- _Record excerpts_
::::

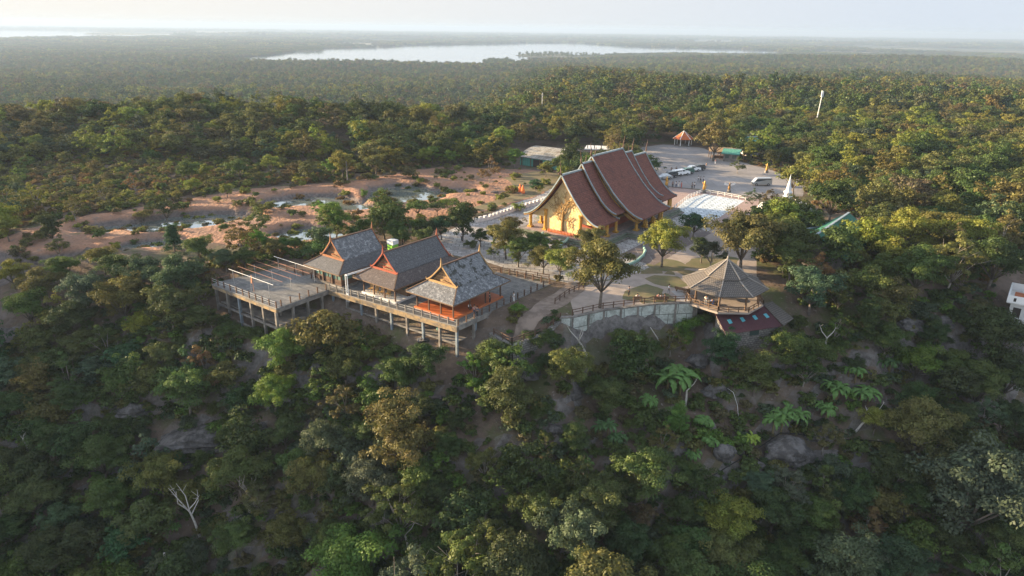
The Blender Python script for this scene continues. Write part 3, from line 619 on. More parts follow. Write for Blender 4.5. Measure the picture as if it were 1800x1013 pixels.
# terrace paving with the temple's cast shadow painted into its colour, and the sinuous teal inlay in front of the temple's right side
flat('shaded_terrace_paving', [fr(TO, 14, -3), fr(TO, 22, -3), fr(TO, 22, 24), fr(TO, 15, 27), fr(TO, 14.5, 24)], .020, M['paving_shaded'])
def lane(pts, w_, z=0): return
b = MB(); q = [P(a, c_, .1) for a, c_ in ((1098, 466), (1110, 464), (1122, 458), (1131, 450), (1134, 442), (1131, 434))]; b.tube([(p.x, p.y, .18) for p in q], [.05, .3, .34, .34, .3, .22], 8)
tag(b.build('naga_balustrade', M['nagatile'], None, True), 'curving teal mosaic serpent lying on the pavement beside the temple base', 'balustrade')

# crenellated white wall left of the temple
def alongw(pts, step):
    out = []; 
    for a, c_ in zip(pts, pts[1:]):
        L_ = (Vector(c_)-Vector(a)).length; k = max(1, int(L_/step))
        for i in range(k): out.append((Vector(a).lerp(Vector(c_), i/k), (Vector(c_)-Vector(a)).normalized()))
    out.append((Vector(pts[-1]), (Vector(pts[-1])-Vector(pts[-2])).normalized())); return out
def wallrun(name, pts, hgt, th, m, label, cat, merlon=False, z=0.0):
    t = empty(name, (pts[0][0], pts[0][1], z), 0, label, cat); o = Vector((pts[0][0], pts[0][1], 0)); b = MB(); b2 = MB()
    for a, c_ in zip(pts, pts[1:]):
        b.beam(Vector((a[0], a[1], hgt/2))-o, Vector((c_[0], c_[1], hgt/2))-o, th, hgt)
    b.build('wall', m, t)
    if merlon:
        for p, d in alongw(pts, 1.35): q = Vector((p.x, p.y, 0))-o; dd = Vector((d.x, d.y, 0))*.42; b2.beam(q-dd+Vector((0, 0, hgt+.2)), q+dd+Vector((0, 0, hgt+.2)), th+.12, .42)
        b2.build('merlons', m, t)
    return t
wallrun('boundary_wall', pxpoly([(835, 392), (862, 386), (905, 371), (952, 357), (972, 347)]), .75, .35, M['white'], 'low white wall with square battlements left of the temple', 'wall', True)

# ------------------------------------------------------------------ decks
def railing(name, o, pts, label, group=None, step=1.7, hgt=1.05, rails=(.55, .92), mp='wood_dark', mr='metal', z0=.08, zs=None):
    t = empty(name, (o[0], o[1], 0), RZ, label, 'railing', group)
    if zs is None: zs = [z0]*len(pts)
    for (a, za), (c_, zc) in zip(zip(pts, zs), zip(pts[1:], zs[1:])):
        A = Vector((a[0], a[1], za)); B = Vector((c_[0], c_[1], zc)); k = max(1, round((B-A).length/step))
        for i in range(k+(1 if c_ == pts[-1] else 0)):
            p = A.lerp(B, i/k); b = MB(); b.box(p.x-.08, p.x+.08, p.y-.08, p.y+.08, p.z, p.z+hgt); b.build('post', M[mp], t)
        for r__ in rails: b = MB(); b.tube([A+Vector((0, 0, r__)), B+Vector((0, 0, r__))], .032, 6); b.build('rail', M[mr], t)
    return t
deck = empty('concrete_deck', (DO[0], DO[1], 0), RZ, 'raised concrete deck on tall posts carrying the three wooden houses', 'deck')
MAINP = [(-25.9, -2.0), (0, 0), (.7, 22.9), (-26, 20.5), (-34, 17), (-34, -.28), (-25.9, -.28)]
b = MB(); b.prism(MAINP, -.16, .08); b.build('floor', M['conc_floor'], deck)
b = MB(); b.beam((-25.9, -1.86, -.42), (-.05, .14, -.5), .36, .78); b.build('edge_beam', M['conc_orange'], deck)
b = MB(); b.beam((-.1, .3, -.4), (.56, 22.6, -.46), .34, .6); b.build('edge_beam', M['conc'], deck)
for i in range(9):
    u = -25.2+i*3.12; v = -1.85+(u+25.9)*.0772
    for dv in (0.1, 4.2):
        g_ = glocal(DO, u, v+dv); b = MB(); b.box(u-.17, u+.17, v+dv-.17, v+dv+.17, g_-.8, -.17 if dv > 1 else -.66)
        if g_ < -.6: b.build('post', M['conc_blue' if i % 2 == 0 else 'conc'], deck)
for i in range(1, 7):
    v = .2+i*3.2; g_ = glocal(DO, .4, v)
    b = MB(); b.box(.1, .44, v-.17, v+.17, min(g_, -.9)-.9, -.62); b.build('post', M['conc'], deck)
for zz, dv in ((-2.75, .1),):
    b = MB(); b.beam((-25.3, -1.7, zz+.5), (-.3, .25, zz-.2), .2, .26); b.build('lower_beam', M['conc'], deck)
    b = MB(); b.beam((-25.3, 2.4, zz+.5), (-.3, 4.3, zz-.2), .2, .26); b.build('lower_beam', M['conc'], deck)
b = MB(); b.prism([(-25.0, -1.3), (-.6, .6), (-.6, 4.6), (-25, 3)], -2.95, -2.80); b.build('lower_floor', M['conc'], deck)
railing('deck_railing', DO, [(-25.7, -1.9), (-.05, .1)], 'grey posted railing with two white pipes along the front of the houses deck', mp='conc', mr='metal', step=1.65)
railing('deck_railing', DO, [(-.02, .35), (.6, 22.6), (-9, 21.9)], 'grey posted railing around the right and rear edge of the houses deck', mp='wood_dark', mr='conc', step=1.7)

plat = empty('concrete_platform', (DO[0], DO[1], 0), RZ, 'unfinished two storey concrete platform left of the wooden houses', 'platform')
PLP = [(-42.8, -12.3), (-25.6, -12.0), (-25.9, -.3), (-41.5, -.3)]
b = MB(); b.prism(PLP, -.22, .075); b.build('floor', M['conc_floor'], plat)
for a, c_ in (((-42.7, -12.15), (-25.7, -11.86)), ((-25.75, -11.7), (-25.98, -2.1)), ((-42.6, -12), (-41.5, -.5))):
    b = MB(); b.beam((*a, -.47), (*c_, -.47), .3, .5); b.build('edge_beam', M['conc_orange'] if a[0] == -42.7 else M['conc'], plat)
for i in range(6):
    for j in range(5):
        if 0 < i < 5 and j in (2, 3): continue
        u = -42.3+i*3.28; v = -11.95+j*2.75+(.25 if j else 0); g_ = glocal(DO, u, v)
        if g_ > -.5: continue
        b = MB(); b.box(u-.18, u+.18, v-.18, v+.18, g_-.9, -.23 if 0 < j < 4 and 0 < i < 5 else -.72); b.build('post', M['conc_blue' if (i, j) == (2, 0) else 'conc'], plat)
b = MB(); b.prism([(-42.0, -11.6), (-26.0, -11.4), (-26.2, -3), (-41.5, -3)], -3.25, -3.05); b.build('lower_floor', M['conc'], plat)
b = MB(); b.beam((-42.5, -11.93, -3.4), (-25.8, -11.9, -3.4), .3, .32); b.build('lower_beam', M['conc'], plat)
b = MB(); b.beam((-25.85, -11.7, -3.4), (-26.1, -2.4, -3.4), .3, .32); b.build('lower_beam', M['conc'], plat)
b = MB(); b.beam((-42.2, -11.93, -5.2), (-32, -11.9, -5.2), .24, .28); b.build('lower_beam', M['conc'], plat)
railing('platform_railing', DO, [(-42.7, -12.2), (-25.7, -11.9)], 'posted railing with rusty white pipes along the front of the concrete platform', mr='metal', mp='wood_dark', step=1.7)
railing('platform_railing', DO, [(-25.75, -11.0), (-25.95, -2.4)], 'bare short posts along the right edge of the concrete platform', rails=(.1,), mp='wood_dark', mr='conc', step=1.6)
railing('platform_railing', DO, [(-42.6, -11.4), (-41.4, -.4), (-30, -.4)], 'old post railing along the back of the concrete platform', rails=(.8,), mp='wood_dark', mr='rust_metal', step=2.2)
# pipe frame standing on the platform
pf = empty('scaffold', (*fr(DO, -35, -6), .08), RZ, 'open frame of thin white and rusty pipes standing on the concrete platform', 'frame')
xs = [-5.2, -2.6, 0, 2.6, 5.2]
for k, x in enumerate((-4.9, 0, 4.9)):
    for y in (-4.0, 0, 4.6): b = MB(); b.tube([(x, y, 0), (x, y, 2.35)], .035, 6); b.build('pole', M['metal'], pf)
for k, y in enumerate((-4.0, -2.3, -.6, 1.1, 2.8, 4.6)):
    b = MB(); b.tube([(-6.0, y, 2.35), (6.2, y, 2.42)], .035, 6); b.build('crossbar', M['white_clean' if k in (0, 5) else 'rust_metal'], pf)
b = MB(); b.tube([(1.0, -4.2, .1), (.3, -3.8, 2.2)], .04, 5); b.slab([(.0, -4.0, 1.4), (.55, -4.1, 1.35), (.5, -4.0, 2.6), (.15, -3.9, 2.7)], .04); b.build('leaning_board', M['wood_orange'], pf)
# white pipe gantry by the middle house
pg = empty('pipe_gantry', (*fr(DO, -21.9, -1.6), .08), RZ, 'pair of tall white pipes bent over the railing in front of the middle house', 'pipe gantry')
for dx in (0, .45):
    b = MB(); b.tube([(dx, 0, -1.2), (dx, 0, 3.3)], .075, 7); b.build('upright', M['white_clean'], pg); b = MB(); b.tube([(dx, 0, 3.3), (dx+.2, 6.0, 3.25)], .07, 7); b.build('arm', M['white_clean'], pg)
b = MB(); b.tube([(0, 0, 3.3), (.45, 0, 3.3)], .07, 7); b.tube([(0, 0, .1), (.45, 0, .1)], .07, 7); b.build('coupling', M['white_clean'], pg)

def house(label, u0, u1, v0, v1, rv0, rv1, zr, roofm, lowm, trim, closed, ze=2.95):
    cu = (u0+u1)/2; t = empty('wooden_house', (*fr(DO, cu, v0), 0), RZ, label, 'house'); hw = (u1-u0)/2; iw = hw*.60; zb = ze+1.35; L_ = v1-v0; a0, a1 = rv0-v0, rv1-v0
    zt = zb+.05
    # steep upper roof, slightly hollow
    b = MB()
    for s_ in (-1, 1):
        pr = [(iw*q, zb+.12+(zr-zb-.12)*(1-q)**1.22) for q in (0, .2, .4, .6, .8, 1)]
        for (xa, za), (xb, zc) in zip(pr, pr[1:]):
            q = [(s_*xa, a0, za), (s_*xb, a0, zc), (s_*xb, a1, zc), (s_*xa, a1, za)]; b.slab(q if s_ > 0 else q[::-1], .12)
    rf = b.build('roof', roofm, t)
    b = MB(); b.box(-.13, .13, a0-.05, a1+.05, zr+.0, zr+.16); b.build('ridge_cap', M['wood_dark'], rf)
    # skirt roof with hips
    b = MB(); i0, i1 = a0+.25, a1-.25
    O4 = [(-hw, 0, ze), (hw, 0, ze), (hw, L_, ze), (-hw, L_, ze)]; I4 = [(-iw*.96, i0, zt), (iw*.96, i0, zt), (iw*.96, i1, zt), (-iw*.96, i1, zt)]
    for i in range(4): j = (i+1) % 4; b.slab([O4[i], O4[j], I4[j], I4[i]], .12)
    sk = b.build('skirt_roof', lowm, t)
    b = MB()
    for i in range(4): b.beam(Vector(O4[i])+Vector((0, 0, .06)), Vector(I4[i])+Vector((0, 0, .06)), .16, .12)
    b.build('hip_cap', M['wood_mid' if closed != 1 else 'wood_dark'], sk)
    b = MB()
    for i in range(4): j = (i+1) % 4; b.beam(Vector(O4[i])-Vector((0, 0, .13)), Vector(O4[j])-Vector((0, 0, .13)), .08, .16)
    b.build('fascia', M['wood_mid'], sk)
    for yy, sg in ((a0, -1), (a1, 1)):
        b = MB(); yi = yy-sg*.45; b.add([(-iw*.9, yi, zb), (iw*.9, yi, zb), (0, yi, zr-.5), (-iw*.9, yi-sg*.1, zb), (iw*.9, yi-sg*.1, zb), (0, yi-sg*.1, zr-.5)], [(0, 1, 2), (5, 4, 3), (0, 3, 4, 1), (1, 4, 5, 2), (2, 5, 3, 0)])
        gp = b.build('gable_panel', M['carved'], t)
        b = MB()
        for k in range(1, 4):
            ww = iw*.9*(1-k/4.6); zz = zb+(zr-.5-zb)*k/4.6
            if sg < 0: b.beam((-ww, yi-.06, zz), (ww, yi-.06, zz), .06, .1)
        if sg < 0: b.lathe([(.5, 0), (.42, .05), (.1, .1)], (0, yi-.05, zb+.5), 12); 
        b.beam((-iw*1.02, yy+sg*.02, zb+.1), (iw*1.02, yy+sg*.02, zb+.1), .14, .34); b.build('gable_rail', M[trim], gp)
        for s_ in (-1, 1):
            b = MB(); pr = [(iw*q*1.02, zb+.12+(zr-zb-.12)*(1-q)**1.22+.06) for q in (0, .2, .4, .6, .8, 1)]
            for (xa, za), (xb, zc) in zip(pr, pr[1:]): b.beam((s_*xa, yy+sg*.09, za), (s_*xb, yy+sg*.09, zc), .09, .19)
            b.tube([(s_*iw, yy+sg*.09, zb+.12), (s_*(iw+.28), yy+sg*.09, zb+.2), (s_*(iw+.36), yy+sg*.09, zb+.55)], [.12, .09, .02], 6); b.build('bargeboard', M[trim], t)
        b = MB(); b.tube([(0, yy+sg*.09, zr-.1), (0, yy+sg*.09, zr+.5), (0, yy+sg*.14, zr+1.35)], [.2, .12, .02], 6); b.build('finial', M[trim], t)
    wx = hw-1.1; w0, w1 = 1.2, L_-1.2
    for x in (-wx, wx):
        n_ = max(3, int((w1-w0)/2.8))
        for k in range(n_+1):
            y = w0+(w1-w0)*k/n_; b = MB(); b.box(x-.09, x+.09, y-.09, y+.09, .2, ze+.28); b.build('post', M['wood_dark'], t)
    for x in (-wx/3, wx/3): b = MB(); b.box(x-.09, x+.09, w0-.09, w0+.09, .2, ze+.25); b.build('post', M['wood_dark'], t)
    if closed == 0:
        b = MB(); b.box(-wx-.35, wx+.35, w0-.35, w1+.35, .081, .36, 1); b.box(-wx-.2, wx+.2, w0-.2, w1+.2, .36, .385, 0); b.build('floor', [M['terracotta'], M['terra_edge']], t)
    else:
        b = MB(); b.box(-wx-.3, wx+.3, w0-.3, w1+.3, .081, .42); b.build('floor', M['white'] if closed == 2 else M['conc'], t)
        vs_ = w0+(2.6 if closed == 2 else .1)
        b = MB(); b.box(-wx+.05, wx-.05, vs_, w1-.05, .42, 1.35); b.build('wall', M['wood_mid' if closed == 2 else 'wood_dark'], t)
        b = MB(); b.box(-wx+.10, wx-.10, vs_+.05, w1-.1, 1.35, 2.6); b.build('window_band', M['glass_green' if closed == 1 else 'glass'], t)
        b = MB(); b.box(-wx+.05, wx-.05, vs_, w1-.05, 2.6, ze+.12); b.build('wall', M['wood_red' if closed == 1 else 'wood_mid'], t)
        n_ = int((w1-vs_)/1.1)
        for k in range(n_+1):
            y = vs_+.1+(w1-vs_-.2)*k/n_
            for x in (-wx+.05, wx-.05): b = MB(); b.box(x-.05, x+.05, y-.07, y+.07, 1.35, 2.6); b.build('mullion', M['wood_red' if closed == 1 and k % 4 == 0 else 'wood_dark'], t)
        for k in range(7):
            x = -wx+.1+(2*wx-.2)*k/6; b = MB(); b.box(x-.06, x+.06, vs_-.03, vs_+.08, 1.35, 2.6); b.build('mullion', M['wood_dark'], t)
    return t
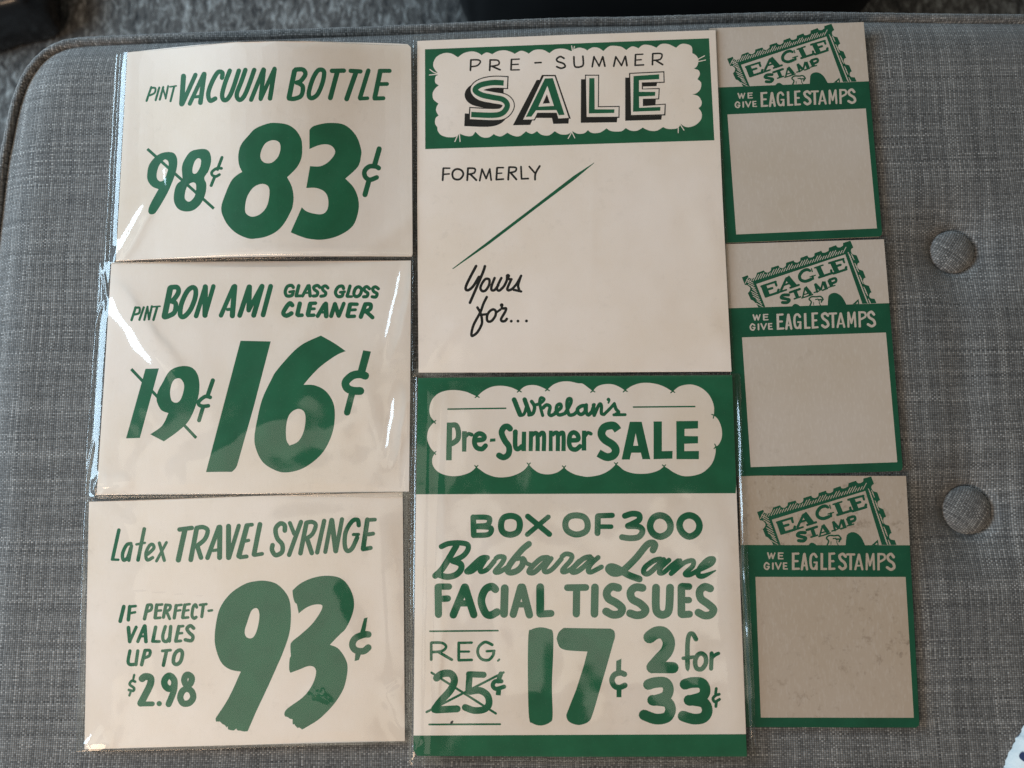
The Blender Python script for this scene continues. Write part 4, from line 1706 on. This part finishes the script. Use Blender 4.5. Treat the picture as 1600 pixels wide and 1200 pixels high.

::::

- _Short exercise_
Each line from the top of the material through the line containing "temple base', 'balustrade')" should be reproduced exactly; please drop any images.

- _Written solution_
The Blender Python script for this scene continues. Write part 3, from line 619 on. More parts follow. Write for Blender 4.5. Measure the picture as if it were 1800x1013 pixels.
# terrace paving with the temple's cast shadow painted into its colour, and the sinuous teal inlay in front of the temple's right side
flat('shaded_terrace_paving', [fr(TO, 14, -3), fr(TO, 22, -3), fr(TO, 22, 24), fr(TO, 15, 27), fr(TO, 14.5, 24)], .020, M['paving_shaded'])
def lane(pts, w_, z=0): return
b = MB(); q = [P(a, c_, .1) for a, c_ in ((1098, 466), (1110, 464), (1122, 458), (1131, 450), (1134, 442), (1131, 434))]; b.tube([(p.x, p.y, .18) for p in q], [.05, .3, .34, .34, .3, .22], 8)
tag(b.build('naga_balustrade', M['nagatile'], None, True), 'curving teal mosaic serpent lying on the pavement beside the temple base', 'balustrade')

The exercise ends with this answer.